The dynamics of neighboring states exposed to short intense laser pulses of carrier frequencies well above the ionization threshold of the system is investigated theoretically in the dipole approximation. It is shown that the ionizing pulse induces a time-dependent non-Hermitian coupling between these states determined by the Raman coupling and the direct ionization probability. This coupling induces quantum oscillations between the neighboring states while the strong pulse is on. The phenomenon opens the possibility to achieve a coherent control over the populations of neighboring states by short intense ionizing pulses.
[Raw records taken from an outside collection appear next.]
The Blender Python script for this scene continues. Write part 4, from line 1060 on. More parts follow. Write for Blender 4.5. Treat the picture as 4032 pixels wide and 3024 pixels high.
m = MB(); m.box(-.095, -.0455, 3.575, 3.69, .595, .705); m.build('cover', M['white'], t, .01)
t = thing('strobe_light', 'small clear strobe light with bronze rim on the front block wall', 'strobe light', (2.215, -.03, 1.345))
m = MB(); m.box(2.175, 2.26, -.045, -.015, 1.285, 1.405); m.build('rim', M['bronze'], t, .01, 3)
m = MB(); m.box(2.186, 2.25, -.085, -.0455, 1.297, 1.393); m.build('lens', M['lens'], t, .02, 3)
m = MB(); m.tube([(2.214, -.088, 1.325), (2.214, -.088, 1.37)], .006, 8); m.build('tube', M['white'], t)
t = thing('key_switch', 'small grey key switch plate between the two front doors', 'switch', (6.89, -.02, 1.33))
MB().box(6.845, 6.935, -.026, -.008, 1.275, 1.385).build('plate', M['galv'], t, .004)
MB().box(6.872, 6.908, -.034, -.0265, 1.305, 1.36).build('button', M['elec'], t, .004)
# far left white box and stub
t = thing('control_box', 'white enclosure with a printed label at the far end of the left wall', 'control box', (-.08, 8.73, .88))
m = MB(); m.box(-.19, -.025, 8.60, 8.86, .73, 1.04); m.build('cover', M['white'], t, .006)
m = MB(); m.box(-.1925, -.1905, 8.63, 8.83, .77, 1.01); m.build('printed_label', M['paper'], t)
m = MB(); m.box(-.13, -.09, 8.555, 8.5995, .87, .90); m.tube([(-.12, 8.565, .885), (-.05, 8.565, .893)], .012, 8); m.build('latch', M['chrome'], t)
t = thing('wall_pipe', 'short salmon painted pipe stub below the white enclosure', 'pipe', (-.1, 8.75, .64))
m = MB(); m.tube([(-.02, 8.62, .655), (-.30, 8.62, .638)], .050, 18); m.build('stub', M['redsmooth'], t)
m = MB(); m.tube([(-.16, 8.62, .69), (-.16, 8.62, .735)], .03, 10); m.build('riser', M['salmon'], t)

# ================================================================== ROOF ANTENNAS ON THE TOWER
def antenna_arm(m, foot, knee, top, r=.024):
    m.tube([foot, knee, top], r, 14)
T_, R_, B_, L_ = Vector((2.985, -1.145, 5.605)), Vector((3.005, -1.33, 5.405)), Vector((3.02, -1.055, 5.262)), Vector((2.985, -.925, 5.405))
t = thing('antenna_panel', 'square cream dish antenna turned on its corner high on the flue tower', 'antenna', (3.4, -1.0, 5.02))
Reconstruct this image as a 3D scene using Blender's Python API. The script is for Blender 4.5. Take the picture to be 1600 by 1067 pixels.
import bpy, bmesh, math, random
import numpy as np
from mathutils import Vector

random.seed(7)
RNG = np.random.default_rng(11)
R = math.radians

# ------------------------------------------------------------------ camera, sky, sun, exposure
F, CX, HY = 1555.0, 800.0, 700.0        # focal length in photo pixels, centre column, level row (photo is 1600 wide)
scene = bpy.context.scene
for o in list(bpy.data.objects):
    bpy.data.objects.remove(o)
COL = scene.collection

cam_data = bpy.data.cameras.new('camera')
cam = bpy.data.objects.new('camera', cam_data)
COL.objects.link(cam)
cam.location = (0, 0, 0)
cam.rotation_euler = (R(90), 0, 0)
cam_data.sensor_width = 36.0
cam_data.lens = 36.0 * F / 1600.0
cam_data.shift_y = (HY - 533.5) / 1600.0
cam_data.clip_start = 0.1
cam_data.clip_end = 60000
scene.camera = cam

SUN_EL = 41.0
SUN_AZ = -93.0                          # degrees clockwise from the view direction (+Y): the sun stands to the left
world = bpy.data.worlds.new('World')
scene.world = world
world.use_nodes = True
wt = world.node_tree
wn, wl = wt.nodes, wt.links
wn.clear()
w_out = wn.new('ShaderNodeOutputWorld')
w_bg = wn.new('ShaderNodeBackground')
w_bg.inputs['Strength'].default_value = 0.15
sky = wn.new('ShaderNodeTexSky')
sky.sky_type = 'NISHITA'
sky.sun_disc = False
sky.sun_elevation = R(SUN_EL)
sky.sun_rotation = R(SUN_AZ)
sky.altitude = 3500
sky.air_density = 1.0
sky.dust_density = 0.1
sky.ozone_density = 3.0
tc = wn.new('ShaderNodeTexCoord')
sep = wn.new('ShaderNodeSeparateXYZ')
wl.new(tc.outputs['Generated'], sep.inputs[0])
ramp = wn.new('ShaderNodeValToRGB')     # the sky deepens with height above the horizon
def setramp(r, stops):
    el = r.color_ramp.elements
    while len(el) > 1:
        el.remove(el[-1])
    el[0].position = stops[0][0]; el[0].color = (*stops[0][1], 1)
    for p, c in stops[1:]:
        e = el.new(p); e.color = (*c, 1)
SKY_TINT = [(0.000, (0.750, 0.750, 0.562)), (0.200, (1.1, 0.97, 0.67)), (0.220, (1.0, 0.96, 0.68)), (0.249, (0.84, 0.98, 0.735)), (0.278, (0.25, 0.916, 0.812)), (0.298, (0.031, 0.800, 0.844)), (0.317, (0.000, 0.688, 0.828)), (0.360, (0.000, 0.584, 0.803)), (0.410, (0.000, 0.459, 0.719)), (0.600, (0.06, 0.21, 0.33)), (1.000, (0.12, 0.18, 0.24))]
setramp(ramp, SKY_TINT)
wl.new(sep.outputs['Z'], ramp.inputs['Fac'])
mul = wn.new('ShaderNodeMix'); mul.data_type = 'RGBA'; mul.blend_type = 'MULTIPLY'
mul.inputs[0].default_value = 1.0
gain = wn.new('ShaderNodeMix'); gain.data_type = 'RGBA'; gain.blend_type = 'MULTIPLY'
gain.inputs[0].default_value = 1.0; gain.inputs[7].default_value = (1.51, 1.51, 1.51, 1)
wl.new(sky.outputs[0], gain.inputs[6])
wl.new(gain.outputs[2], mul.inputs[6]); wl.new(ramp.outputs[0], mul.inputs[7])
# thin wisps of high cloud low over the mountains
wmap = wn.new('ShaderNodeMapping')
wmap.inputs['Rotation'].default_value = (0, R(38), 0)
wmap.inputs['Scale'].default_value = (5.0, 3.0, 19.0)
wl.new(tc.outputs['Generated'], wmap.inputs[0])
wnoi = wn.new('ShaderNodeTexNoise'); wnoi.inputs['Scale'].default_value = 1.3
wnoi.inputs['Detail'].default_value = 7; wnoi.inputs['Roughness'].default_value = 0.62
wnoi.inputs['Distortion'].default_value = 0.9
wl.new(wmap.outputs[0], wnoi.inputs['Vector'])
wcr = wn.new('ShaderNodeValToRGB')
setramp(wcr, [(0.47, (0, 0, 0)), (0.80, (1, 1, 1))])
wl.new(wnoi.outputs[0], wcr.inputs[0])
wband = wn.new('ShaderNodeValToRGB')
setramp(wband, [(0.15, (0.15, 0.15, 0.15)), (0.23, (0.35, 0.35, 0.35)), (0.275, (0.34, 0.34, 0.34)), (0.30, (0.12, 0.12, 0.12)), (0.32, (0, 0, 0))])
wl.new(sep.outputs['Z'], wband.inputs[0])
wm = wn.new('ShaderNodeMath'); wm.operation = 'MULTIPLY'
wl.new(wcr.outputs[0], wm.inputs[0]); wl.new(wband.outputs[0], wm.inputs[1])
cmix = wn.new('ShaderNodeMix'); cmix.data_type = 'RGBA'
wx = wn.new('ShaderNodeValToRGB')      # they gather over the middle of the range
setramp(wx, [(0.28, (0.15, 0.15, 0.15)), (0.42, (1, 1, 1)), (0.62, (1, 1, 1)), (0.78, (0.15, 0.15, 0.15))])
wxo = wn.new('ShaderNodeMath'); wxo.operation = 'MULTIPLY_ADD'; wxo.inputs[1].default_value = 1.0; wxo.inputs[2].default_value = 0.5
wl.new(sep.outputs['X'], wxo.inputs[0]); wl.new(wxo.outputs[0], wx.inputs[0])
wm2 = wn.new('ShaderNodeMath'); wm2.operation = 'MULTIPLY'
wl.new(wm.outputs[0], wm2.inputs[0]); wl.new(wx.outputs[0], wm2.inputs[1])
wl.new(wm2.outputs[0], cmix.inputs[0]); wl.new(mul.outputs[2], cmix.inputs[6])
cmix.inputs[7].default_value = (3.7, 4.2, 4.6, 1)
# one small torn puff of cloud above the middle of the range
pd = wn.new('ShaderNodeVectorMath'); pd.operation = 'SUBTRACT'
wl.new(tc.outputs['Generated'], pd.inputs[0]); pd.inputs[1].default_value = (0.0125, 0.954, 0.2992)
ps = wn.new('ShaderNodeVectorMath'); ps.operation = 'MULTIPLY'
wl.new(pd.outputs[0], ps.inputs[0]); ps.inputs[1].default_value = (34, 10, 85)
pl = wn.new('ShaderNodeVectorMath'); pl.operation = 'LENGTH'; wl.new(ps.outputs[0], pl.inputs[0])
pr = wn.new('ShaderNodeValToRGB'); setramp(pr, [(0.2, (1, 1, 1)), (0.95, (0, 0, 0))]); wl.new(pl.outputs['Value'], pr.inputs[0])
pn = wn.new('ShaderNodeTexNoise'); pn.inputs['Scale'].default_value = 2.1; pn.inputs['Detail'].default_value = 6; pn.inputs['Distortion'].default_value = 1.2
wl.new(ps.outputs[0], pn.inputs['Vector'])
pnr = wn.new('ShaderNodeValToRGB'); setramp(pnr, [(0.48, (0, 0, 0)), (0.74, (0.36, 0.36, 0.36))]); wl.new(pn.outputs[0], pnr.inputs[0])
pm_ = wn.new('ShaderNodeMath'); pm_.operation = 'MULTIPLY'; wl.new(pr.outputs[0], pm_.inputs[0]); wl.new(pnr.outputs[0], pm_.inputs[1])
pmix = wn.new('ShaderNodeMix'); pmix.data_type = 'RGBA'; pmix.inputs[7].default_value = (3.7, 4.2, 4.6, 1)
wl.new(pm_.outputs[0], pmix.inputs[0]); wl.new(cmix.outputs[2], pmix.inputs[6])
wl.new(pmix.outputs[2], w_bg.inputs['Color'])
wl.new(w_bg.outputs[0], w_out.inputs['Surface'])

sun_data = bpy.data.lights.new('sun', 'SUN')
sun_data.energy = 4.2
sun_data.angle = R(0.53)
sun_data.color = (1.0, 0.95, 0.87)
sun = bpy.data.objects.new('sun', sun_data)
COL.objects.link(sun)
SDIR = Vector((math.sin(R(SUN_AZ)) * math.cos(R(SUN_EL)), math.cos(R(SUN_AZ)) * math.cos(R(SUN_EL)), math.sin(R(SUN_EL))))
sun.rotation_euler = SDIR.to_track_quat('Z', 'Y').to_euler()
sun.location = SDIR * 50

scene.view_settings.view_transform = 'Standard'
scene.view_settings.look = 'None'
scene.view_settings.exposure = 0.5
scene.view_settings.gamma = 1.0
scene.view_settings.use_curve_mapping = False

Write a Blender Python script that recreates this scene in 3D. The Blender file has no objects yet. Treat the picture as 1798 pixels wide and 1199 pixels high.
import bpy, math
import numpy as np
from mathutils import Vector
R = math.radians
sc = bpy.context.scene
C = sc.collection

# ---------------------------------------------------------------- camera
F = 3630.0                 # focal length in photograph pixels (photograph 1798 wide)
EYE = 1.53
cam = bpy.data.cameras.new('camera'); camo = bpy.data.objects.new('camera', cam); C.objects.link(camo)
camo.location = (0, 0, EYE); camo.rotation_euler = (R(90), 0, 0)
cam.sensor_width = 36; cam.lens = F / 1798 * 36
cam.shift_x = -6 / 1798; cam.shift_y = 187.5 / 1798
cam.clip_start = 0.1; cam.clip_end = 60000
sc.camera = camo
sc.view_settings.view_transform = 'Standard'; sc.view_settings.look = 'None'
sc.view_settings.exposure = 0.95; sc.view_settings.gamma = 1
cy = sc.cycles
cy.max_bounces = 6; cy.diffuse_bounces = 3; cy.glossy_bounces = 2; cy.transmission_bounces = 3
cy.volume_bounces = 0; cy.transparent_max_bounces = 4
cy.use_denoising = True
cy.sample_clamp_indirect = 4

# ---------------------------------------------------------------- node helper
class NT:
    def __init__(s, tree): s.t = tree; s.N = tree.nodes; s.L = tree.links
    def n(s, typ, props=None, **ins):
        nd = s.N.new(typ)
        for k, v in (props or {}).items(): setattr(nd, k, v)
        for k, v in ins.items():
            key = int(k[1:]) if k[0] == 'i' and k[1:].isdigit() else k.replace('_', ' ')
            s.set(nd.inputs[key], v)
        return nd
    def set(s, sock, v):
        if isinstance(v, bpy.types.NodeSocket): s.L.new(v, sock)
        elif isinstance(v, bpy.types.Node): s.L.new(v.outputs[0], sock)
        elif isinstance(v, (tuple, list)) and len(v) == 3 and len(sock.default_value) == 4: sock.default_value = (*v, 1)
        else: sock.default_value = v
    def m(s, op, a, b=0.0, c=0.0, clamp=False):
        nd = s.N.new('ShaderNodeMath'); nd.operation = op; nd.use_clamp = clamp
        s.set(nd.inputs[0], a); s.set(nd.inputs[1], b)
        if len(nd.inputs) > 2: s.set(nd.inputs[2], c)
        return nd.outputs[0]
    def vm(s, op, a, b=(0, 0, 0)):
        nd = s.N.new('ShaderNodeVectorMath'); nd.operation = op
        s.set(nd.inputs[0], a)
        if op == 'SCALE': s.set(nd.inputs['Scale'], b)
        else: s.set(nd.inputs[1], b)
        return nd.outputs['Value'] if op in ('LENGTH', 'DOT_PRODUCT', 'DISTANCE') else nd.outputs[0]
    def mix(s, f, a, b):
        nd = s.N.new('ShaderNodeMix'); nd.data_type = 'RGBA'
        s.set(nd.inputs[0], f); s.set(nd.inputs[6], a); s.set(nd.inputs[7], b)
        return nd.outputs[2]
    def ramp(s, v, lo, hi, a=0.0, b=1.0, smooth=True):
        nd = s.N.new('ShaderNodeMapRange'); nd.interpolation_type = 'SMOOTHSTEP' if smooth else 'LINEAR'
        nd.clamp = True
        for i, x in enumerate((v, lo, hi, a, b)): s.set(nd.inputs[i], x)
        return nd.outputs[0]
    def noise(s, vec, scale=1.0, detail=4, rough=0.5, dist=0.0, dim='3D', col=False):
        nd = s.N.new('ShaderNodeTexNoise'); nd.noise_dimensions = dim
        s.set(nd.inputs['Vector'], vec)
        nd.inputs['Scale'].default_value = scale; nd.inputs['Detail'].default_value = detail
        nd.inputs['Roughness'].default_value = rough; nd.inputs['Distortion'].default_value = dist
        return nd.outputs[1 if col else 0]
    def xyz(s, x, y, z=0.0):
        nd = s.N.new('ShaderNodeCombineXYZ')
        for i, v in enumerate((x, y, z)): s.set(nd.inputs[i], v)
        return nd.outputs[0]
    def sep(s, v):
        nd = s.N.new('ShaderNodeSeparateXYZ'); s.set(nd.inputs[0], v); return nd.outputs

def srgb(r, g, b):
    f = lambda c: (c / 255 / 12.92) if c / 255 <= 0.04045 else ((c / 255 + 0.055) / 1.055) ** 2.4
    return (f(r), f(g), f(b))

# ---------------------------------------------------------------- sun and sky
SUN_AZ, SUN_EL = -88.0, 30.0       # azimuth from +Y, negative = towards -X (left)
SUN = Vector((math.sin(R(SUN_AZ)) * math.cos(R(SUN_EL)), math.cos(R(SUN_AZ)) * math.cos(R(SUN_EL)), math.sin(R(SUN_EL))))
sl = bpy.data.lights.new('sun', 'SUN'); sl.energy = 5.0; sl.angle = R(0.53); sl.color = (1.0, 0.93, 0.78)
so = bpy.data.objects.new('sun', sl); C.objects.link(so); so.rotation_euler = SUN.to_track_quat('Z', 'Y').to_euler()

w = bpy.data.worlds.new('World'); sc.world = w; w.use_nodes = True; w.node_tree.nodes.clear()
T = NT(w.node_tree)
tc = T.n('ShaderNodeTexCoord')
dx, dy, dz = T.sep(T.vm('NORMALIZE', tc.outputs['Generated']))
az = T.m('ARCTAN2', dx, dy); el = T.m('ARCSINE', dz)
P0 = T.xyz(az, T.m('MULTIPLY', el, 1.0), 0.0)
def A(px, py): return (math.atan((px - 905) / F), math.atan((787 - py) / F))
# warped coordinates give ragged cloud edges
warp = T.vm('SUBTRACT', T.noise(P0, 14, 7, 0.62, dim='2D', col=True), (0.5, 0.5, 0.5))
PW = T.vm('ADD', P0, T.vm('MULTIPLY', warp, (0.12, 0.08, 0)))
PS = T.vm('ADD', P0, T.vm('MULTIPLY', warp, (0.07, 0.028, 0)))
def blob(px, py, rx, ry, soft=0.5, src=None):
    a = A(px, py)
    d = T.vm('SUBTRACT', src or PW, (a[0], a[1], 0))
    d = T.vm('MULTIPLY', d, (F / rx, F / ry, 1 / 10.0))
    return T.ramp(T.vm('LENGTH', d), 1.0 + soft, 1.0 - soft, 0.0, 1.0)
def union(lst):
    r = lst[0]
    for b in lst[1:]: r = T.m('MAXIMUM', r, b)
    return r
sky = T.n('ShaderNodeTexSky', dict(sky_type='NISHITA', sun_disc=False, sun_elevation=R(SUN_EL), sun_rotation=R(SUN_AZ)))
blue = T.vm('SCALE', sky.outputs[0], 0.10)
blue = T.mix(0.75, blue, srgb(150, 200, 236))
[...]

The present numerical results suggest exciting applications for free-electron lasers and attosecond experiments.

Figure 1

Results for the model of two neighboring electronic states of which one is initially unpopulated. The system is exposed to a high-frequency ionizing laser pulse (see text for details). Upper panel shows residual populations of the states after the ionizing pulse has expired as a function of the peak intensity of the pulse. Population transfer between the states and quantum oscillations are clearly seen. Lower panel shows photoelectron spectra for the peak intensity ${10}^{15}{\mathrm{W}/\mathrm{cm}}^2$. Due to the population transfer dictated by the non-Hermitian coupling between the states in Eq. (6), each spectrum exhibits two peaks instead of only one expected in a weak field at either 29.9 or 30.1 eV as indicated by vertical lines.

Figure 2

Results for the model of two neighboring electronic states where both are initially coherently populated, for example, by a pump pulse (conditions at $t=0$: $a_1^0=a_2^0=1/\sqrt{2}$). After a time delay of $\Delta t$ the system is exposed to a weak high-frequency ionizing probe pulse (see text for details). Upper panel shows the total ionization yield (solid curve) and residual populations of the states after the probe pulse has expired (broken curves) as a function of the time-delay between the pump and probe pulses. Lower panel shows the photoelectron spectra computed for those time delays $\Delta t$ which are indicated in the upper panel by vertical arrows.

Figure 3

As in Fig. 2 except that the probe pulse is now more intense (peak intensity ${10}^{15}$ instead of ${10}^{13}{\mathrm{W}/\mathrm{cm}}^2$). In addition to Fig. 2, the spectra computed by neglecting the pulse-induced coupling between the states are also shown for comparison in the lower panel (dashed curves).